The delays that the report refers to are most likely the subject of the ongoing block size debate, which will be resolved in time as developers come up with better solutions in an open source environment. Mentioning them could simply be part of their practice to note every little risk, in the FSOC’s role as the responsible council for overseeing banks to stop them from becoming systemic threats.

One other example that they gave of a threat to Bitcoin and similar systems is the possibility of a 51% attack. “Although distributed ledger systems are designed to prevent reporting errors or fraud by a single party,” the report concluded, “some systems may be vulnerable to fraud executed through collusion among a significant fraction of participants in the system.” There was no mention of the fact that such collusion in the Bitcoin system is far more difficult than any other system due to the strength of Bitcoin’s mining network.

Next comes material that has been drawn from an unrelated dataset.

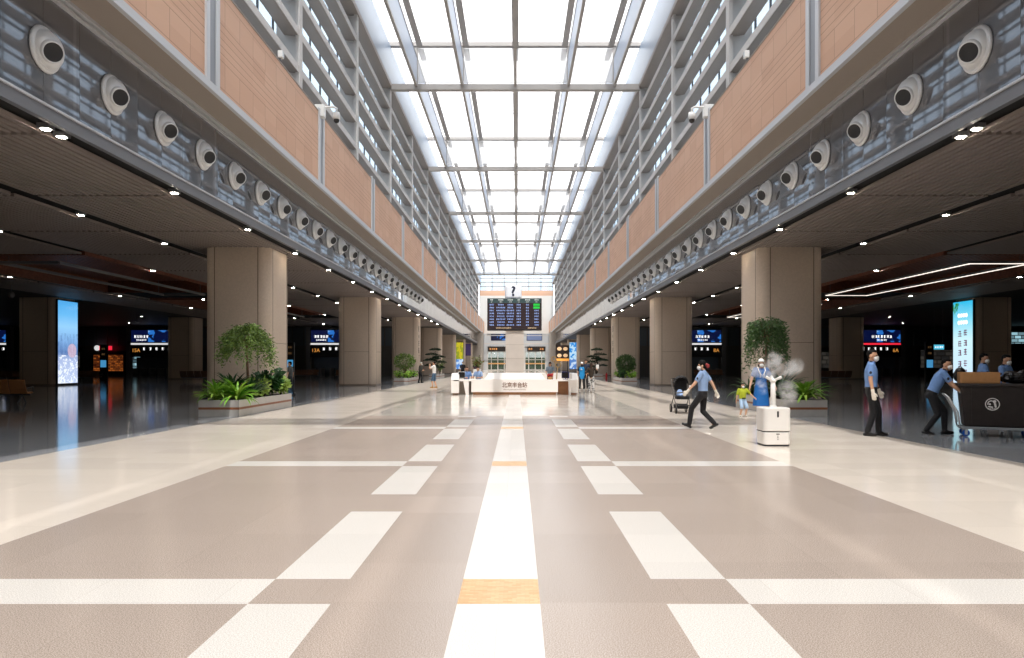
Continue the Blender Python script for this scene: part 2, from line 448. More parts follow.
# ------------------------------------------------------------------ fascia, soffit, terracotta wall, louvred facade
for sg, side in ((-1, 'left'), (1, 'right')):
    def bx(mb, x0, x1, *a):
        if sg < 0: x0, x1 = -x1, -x0
        mb.box(x0, x1, *a); return mb
    Y0, Y1 = YB, YEND
    struct(bx(MB(), XF, XF+.1, Y0, Y1, 6.35, 8.66).build('wall_%s' % side, M_FASCIA))
    mb = MB(); bx(mb, XF-.12, XF-.0, Y0, Y1, 6.15, 6.4); struct(mb.build('trim_1', M_GREYMETAL))
    mb = MB(); bx(mb, XF-.16, XF-.01, Y0, Y1, 6.4, 6.44); bx(mb, XF-.1, XF-.0, Y0, Y1, 8.58, 8.63); bx(mb, XF-.16, XF-.0, Y0, Y1, 8.66, 8.74)
    struct(mb.build('trim_2', M_SILVER))
    mb = MB(); bx(mb, XW+.02, XF+.4, Y0, Y1, 8.74, 8.85); struct(mb.build('soffit_slab', M_SOFFIT))
    mb = MB(); bx(mb, XW-.06, XW+.06, Y0, Y1, 8.70, 8.90); struct(mb.build('trim_3', M_SILVER))
    struct(bx(MB(), XW, XW+.35, Y0, Y1, 8.9, 11.75).build('wall_%s_upper' % side, M_TERRA))
    mb = MB(); bx(mb, XW-.02, XL+1.0, Y0, Y1, 11.75, 11.80); struct(mb.build('sill_slab', M_SOFFIT))
    # silver upright joints in the terracotta wall
    y = 29.4 - 2*10.52
    while y < YEND-4:
        o = empty('trim_post', (sg*(XW), y, 0), kind='structure')
        bx(MB(), -.05, .02, -.42, -.2, 8.9, 11.9).build('flange', M_SILVER, o)
        bx(MB(), -.05, .02, .2, .42, 8.9, 11.9).build('flange', M_SILVER, o)
        bx(MB(), -.02, .01, -.2, .2, 8.9, 11.9).build('web', mat('joint_grey', '#8e9196', .4, .4), o)
        y += 10.52
    # facade glazing + mullions
    gl = MB(); bx(gl, XL+1.02, XL+1.04, Y0, Y1, 11.8, 21.1)
    w = struct(gl.build('window_1' if sg < 0 else 'window_2', M_WINGLASS))
    mb = MB(); y = 10.0
    while y < 130:
        bx(mb, XL+.98, XL+1.06, y-.03, y+.03, 11.8, 21.1); y += 1.75
    for z in (11.85, 13.4, 15.0, 16.5, 18.0, 19.6, 21.0): bx(mb, XL+.98, XL+1.08, Y0, Y1, z-.05, z+.05)
    mb.build('window_frame', mat('dark_grey_mullion', '#5a5c60', .5), w)
    # posts and louvres
    lw = empty('louvre_wall_%s' % side, (sg*XL, 0, 0), kind='structure')
    y = G0 - 2*B/2; posts = []
    while y < YEND: posts.append(y); y += B/2
    pm = None
    for y in posts:
        mb = MB(); bx(mb, -.02, .14, y-.22, y+.22, 11.6, 21.3); bx(mb, .1, .98, y-.05, y+.05, 11.6, 21.3)
        mb.build('post', M_POST, lw)
    zs = [12.0, 13.6, 15.12, 16.64, 18.16, 19.68, 21.2]
    bl = None
    for i in range(min(len(posts)-1, 15)):
        for q, z in enumerate(zs[:-1]):
            if bl is None:
                mb = MB()
                for a_, b_ in ((0, 0),):
                    pts = [(.02, -.10), (.02, .16), (.1, .16), (.66, .10), (.66, -.02), (.1, -.10)]
                    if sg < 0: pts = [(-u, v) for u, v in pts]
                    mb.prism(pts, .06, B/2-.06, 'y')
                mb.k = 1; u = sg; mb.prism([(.0, -.12), (.0, .18), (u*.03, .18), (u*.03, -.12)], .06, B/2-.06, 'y'); bl = mb.build('louvre', [M_BLADE, M_POST], lw)
                bl.location = (0, posts[i], z)
            else:
                c = bl.copy(); COL.objects.link(c); c.location = (0, posts[i], z)
    mb = MB()
    for i in range(15, len(posts)-1):
        for z in zs[:-1]: bx(mb, .02, .66, posts[i]+.06, posts[i+1]-.06, z-.1, z+.14)
    mb.build('louvre', M_BLADE, lw)['kind'] = 'stuff'
    mb = MB(); bx(mb, -.1, 1.1, Y0, Y1, 21.05, 21.35); mb.build('top_rail', M_BLADE, lw)
    # pale glazed clerestory band above the louvres
    struct(bx(MB(), XL-.03, XL, Y0, Y1, 21.35, 24.0).build('wall_%s_clerestory' % side, mat('clerestory_blue_panel', '#8493a6', .4)))
    # upper slab of the side building, hidden roof that keeps the side halls dark
    struct(bx(MB(), XF+.5, XS, Y0, Y1, 8.9, 9.2).build('roof_slab', mat('pale_roof_deck', '#c9c7c3', .8)))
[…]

The FSOC was created out of the Dodd-Frank Consumer Protection Act in 2010, primarily to protect Americans from another banking crisis like the one in 2008. Ironically, this was also the reason that Satoshi Nakamoto hinted at for creating Bitcoin.

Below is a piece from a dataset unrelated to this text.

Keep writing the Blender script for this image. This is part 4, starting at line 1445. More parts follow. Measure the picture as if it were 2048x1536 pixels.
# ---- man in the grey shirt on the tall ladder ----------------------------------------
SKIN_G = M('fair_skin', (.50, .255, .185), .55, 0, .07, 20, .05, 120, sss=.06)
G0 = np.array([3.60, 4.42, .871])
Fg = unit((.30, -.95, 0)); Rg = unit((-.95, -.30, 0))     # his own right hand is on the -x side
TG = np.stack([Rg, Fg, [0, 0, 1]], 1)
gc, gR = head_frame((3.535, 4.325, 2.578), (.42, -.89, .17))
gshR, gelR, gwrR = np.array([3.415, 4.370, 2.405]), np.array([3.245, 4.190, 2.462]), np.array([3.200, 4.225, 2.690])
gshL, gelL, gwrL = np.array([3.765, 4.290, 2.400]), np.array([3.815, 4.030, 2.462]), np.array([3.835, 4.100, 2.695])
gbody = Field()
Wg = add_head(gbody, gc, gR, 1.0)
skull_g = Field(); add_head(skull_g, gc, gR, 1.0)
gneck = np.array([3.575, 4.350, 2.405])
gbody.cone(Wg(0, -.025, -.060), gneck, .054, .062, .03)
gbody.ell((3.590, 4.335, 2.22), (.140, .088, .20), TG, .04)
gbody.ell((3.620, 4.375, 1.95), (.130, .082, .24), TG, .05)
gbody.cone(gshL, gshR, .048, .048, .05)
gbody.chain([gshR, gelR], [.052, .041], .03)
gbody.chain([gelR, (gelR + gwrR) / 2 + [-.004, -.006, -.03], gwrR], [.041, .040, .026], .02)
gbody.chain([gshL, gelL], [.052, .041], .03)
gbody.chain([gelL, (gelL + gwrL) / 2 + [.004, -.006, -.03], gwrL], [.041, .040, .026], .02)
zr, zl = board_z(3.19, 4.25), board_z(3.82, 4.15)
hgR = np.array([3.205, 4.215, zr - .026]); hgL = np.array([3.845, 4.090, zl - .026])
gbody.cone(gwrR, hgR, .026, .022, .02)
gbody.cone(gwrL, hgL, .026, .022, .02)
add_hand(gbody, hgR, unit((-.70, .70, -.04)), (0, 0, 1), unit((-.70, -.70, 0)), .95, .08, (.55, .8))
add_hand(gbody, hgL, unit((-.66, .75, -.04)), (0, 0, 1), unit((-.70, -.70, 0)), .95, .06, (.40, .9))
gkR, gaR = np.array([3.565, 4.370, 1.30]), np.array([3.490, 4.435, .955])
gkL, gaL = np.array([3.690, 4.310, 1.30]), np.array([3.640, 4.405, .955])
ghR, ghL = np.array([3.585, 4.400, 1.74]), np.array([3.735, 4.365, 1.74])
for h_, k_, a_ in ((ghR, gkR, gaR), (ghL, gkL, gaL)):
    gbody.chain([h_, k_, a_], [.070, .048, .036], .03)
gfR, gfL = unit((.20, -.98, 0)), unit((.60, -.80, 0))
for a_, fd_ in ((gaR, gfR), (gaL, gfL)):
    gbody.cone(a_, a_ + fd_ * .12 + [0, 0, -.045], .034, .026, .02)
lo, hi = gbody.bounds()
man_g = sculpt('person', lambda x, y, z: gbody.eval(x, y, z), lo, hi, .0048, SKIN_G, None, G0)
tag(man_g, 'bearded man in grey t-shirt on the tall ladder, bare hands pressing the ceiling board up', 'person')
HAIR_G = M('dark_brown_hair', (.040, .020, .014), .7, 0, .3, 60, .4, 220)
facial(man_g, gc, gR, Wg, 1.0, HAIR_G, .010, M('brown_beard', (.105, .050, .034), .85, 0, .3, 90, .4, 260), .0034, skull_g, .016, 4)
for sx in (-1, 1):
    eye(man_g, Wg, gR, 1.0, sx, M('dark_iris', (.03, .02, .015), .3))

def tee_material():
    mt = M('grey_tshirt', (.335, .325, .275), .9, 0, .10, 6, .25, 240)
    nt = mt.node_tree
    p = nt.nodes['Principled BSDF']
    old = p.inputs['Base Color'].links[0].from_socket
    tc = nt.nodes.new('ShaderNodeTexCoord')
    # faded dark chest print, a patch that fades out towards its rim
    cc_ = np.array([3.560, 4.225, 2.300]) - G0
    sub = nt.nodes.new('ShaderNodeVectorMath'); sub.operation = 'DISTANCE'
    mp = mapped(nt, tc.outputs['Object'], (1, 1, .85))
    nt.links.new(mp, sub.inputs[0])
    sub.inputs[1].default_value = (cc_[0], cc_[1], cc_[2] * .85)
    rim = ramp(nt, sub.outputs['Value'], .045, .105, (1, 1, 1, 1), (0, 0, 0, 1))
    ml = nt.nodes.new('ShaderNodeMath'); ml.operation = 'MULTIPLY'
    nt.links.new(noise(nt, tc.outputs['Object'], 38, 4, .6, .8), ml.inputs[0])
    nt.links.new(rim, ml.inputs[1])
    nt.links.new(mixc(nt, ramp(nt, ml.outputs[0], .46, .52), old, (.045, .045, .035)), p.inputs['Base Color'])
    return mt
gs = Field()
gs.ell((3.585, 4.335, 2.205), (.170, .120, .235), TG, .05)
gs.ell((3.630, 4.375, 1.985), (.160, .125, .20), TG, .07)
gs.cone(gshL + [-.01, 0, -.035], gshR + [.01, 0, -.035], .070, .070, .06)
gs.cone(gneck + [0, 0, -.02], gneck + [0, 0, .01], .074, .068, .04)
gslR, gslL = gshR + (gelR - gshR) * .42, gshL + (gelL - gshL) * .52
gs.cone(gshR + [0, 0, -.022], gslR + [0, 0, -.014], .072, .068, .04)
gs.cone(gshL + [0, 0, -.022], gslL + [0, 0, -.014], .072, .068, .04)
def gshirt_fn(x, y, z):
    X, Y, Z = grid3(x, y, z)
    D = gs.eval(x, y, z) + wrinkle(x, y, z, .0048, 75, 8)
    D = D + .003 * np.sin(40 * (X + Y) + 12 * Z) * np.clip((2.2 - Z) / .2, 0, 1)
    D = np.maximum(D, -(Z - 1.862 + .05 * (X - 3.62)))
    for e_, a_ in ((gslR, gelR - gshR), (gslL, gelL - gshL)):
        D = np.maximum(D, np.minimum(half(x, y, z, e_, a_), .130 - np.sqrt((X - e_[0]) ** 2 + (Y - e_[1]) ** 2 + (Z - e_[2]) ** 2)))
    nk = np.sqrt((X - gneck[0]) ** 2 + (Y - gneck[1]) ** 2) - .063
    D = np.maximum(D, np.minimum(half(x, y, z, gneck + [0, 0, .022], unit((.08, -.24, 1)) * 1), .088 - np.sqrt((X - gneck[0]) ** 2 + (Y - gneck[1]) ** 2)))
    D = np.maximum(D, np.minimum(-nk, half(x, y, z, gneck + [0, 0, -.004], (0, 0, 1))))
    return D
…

The FSOC has met frequently since its inception to deliver threat reports and oversight to congress, and of course to publish these annual reports each year for anyone in the government and the finance industry to use as a resource.

FSOC Banner

The council is permanently composed of 15 of the most powerful financial offices in Washington DC. For the annual report, all ten of the voting members must vote to pass the final draft. The seats that have a vote on it are:

  1. the Secretary of the Treasury (Chairperson)
  2. the Chairman of the Board of Governors of the Federal Reserve System
  3. the Comptroller of the Currency
  4. the Director of the Bureau of Consumer Financial Protection
  5. the Chairman of the Securities and Exchange Commission
  6. the Chairperson of the Federal Deposit Insurance Corporation
  7. the Chairperson of the Commodity Futures Trading Commission
  8. the Director of the Federal Housing Finance Agency
  9. the Chairman of the National Credit Union Administration
  10. an independent member with insurance expertise who is appointed by the President

There was a small mention of changes that regulators would need to make in response to Bitcoin and blockchain systems, although it is apparent that FSOC is only in the beginning stages of investigating them. “Distributed ledger systems have the potential to change the way some asset classes are traded and settled,” the report explained. “Financial regulators have often worked with those market infrastructures and firms which facilitate trading and settlement, such as exchanges, dealers, and clearinghouses, to monitor markets and, in some cases, regulate market activity,” it said, listing the potential middlemen that Bitcoin and blockchains are just starting to unseat.

“To the extent that distributed ledger systems ultimately reduce the importance of these types of more centralized intermediaries, regulators will need to adapt to the changing market structure.”